Certain information included in the press release constitutes non-GAAP
financial measures (as defined in Regulation G of the Securities and Exchange
Commission). Specifically, non-GAAP financial measures disclosed in the press
release are adjusted comprehensive net income and adjusted book value per
share. White Mountains believes these measures to be more relevant than
comparable GAAP measures in evaluating White Mountains' financial performance.
Adjusted comprehensive net income is a non-GAAP financial measure that excludes the change in net unrealized gains and losses from Symetra's fixed maturity portfolio from comprehensive net income. In the calculation of comprehensive net income under GAAP, fixed maturity investments are marked-to-market while the liabilities to which those assets are matched are not. Symetra attempts to earn a "spread" between what it earns on its investments and what it pays out on its products. In order to try to fix this spread, Symetra invests in a manner that tries to match the duration and cash flows of its investments with the required cash outflows associated with its life insurance and structured settlements products. As a result, Symetra typically earns the same spread on in-force business whether interest rates fall or rise. Further, at any given time, some of Symetra's structured settlement obligations may extend 40 or 50 years into the future, which is further out than the longest maturing fixed maturity investments regularly available for purchase in the market (typically 30 years). For these long-dated products, Symetra is unable to fully match the obligation with assets until the remaining expected payout schedule comes within the duration of securities available in the market. If at that time, these fixed maturity investments have yields that are lower than the yields expected when the structured settlement product was originally priced, the spread for the product will shrink and Symetra will ultimately harvest lower returns for its shareholders. GAAP comprehensive net income increases when rates decline, which would suggest an increase in the value of Symetra - the opposite of what is happening to the intrinsic value of the business. Therefore, White Mountains' management and Board of Directors use adjusted comprehensive net income when assessing Symetra's quarterly financial performance. In addition, this measure is typically the predominant component of change in adjusted book value per share, which is used in calculation of White Mountains' performance for both short-term (annual bonus) and long-term incentive plans. A schedule is included in Exhibit 99.1 to this Form 8-K that reconciles White Mountains' comprehensive net income to adjusted comprehensive net income.

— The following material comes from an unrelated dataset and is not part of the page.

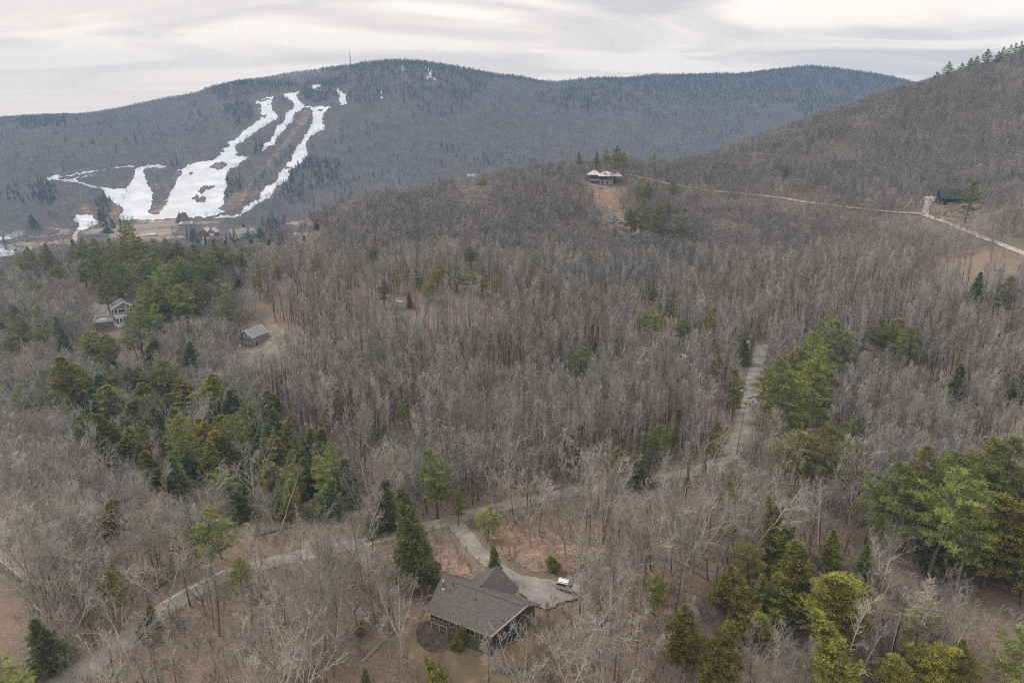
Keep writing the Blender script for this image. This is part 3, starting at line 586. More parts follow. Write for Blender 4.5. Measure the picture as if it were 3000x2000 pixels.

Adjusted book value per share is a non-GAAP measure which is derived by expanding the GAAP calculation of book value per White Mountains common share to exclude net unrealized gains/ (losses) from Symetra's fixed maturity portfolio. In addition, the number of common shares outstanding used in the calculation of adjusted book value per share are adjusted to exclude unearned shares of restricted stock, the compensation cost of which, at the date of calculation, has yet to be amortized. A schedule is included in Exhibit 99.1 to this Form 8-K that reconciles White Mountains' book value per share to adjusted book value per share.
(d) Exhibits
99.1 Press Release of White Mountains Insurance Group, Ltd. dated July 31, 2009, furnished herewith.